Aware of the hazards, NASA leaders at the start of the CLPS program likened the approach to a soccer or hockey team taking “shots on goal.” Their thinking was that numerous landing attempts would allow companies to wring out their technology and improve their chances of sticking the next landing. The program’s progress has been slow.

Today, NASA is in a race. The agency is charged with landing astronauts on the Moon before China, perhaps as soon as 2028, and following that achievement with the build-out of a permanent base near the south pole. Future CLPS missions will carry more sophisticated payloads, such as expensive rovers, hopping drones, communications relay satellites, and other pioneering tech demos that will underpin the Moon base design. If they are to succeed, NASA and its commercial partners will have to turn the page from taking shots on goal to hitting the net almost every time.

Facing this new urgency, NASA officials are eager to transition from demonstrating reliable lunar landers to delivering tangible infrastructure to the Moon’s surface. Today’s reality is that none of the lander contractors are there yet. There’s still a lot to learn about landing and operating on the Moon.

“We have very little experience operating on the Moon,” said Nujoud Merancy, NASA’s Moon base architect, in a meeting last week of the Lunar Surface Innovation Consortium (LSIC). “Humans have lived on the Moon for less than 13 days. We have one CLPS lander that landed successfully upright, [and] three that at least made soft landings. We don’t know very much. We do not know how these systems will operate. Nothing currently is surviving the night at the south pole.”

This means NASA will need to take risks. The agency is still in an “exploratory phase,” Merancy continued. “How do we get these systems out there, test them, and learn from them? That means dissimilar systems because I don’t know which one’s going to work well.”

Technicians install solar panels on Astrobotic’s Griffin lander at the company’s headquarters in Pittsburgh.

Technicians install solar panels on Astrobotic’s Griffin lander at the company’s headquarters in Pittsburgh. Credit: Astrobotic

Block buys

Paradoxically, NASA must take more shots on goal in order to stop taking them. That means buying more CLPS missions—and doing so quickly. An update posted by NASA on a federal government procurement website last week signaled the agency’s intent to raise the ceiling of the CLPS contract from $2.6 billion to $4.2 billion. There are 13 companies eligible to compete for CLPS missions, but three—Astrobotic, Firefly Aerospace, and Intuitive Machines—have won the lion’s share of CLPS contracts to date.

This change sets the stage for NASA to order many more CLPS missions before the existing contract expires in 2028. NASA plans a follow-on contract, called CLPS 2.0, to cover robotic landings into the 2030s.

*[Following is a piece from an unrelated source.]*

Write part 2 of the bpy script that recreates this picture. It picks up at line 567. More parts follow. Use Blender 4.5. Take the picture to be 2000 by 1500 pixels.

“We have to start ramping now into this higher cadence with a target of monthly landings to bring some of the things to the surface very, very soon for Moon Base,” said Joel Kearns, NASA’s deputy associate administrator for exploration, at the LSIC meeting last week. “At the same time, we’re getting ready to do the competition for the CLPS 2.0 follow on contract.”

NASA also plans to order more than one CLPS landing mission at a time. Using a block buy scheme will allow CLPS providers to place longer-term orders for parts from their suppliers. This increased volume should help shore up the CLPS supply chain after years of late deliveries of sometimes unreliable components. Theoretically, NASA should also see a benefit with lower prices.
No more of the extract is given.